§ WORK TO DO:
Quote the listing in full, exactly as given, minus any pictures.

§ RAW DATA:
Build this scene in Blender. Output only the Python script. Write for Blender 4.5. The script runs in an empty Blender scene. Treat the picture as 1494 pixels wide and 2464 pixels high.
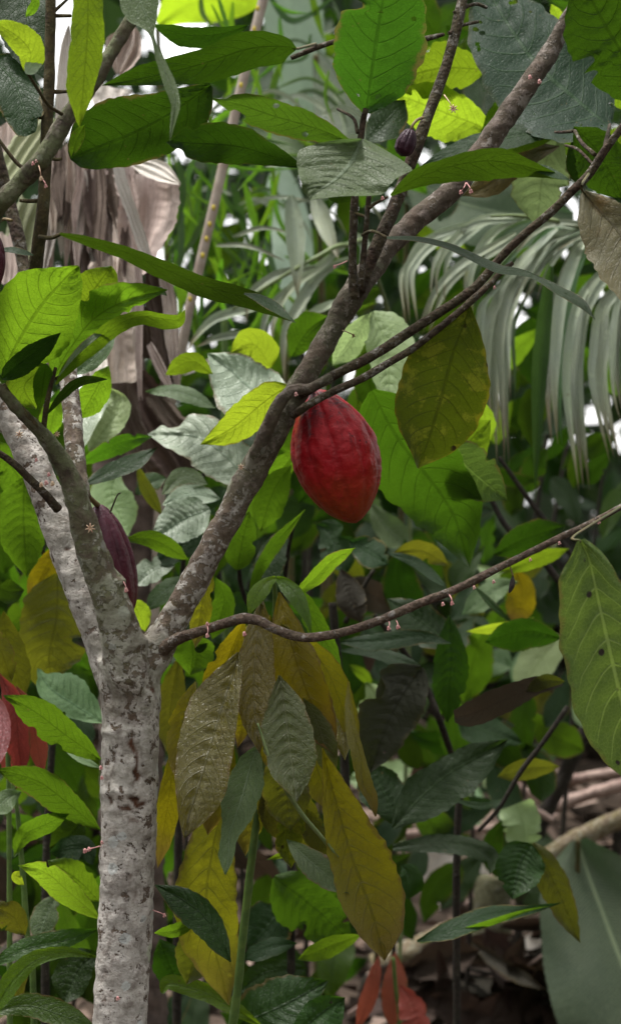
import bpy, math, random
import numpy as np
from mathutils import Vector, noise as mnoise

random.seed(7)
rng = np.random.default_rng(7)
SC = bpy.context.scene
COL = SC.collection
K = 2 * math.tan(math.radians(11.0))      # picture height over distance
CAMZ = 1.5

def at(x, y, Y):                          # a place in the photograph, at a distance, as a point in the world
    return np.array([(x - 747.0) / 2464.0 * K * Y, Y, CAMZ + (1232.0 - y) / 2464.0 * K * Y])

def px(Y):
    return K * Y / 2464.0

# ------------------------------------------------------------------ objects
LOC = {}
def thing(name, label, cat, loc, group=None, kind=None):
    o = bpy.data.objects.new(name, None)
    COL.objects.link(o)
    o.empty_display_size = 0.05
    o.location = loc
    o['label'] = label
    o['category'] = cat
    if group: o['group'] = group
    if kind: o['kind'] = kind
    LOC[o.name] = np.array(loc, float)
    return o

def link(name, me, parent=None, label=None, cat=None, group=None, kind=None, mats=()):
    o = bpy.data.objects.new(name, me)
    COL.objects.link(o)
    if parent is not None:
        o.parent = parent
        LOC[o.name] = np.zeros(3) if parent.type == 'MESH' else np.zeros(3)
    for m in mats: me.materials.append(m)
    if label: o['label'] = label
    if cat: o['category'] = cat
    if group: o['group'] = group
    if kind: o['kind'] = kind
    return o

def off(parent):
    r = np.zeros(3)
    while parent is not None:
        r = r + np.array(parent.location)
        parent = parent.parent
    return r

def mesh_from(name, V, F, uv=None, smooth=True, midx=None):
    me = bpy.data.meshes.new(name)
    me.from_pydata([tuple(v) for v in V], [], F)
    if smooth: me.polygons.foreach_set('use_smooth', [True] * len(me.polygons))
    if uv is not None:
        l = me.uv_layers.new(name='UVMap')
        li = np.zeros(len(me.loops), np.int32)
        me.loops.foreach_get('vertex_index', li)
        l.data.foreach_set('uv', np.asarray(uv, np.float32)[li].ravel())
    if midx is not None: me.polygons.foreach_set('material_index', midx)
    me.update()
    return me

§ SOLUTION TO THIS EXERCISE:
Build this scene in Blender. Output only the Python script. Write for Blender 4.5. The script runs in an empty Blender scene. Treat the picture as 1494 pixels wide and 2464 pixels high.
import bpy, math, random
import numpy as np
from mathutils import Vector, noise as mnoise

random.seed(7)
rng = np.random.default_rng(7)
SC = bpy.context.scene
COL = SC.collection
K = 2 * math.tan(math.radians(11.0))      # picture height over distance
CAMZ = 1.5

def at(x, y, Y):                          # a place in the photograph, at a distance, as a point in the world
    return np.array([(x - 747.0) / 2464.0 * K * Y, Y, CAMZ + (1232.0 - y) / 2464.0 * K * Y])

def px(Y):
    return K * Y / 2464.0

# ------------------------------------------------------------------ objects
LOC = {}
def thing(name, label, cat, loc, group=None, kind=None):
    o = bpy.data.objects.new(name, None)
    COL.objects.link(o)
    o.empty_display_size = 0.05
    o.location = loc
    o['label'] = label
    o['category'] = cat
    if group: o['group'] = group
    if kind: o['kind'] = kind
    LOC[o.name] = np.array(loc, float)
    return o

def link(name, me, parent=None, label=None, cat=None, group=None, kind=None, mats=()):
    o = bpy.data.objects.new(name, me)
    COL.objects.link(o)
    if parent is not None:
        o.parent = parent
        LOC[o.name] = np.zeros(3) if parent.type == 'MESH' else np.zeros(3)
    for m in mats: me.materials.append(m)
    if label: o['label'] = label
    if cat: o['category'] = cat
    if group: o['group'] = group
    if kind: o['kind'] = kind
    return o

def off(parent):
    r = np.zeros(3)
    while parent is not None:
        r = r + np.array(parent.location)
        parent = parent.parent
    return r

def mesh_from(name, V, F, uv=None, smooth=True, midx=None):
    me = bpy.data.meshes.new(name)
    me.from_pydata([tuple(v) for v in V], [], F)
    if smooth: me.polygons.foreach_set('use_smooth', [True] * len(me.polygons))
    if uv is not None:
        l = me.uv_layers.new(name='UVMap')
        li = np.zeros(len(me.loops), np.int32)
        me.loops.foreach_get('vertex_index', li)
        l.data.foreach_set('uv', np.asarray(uv, np.float32)[li].ravel())
    if midx is not None: me.polygons.foreach_set('material_index', midx)
    me.update()
    return me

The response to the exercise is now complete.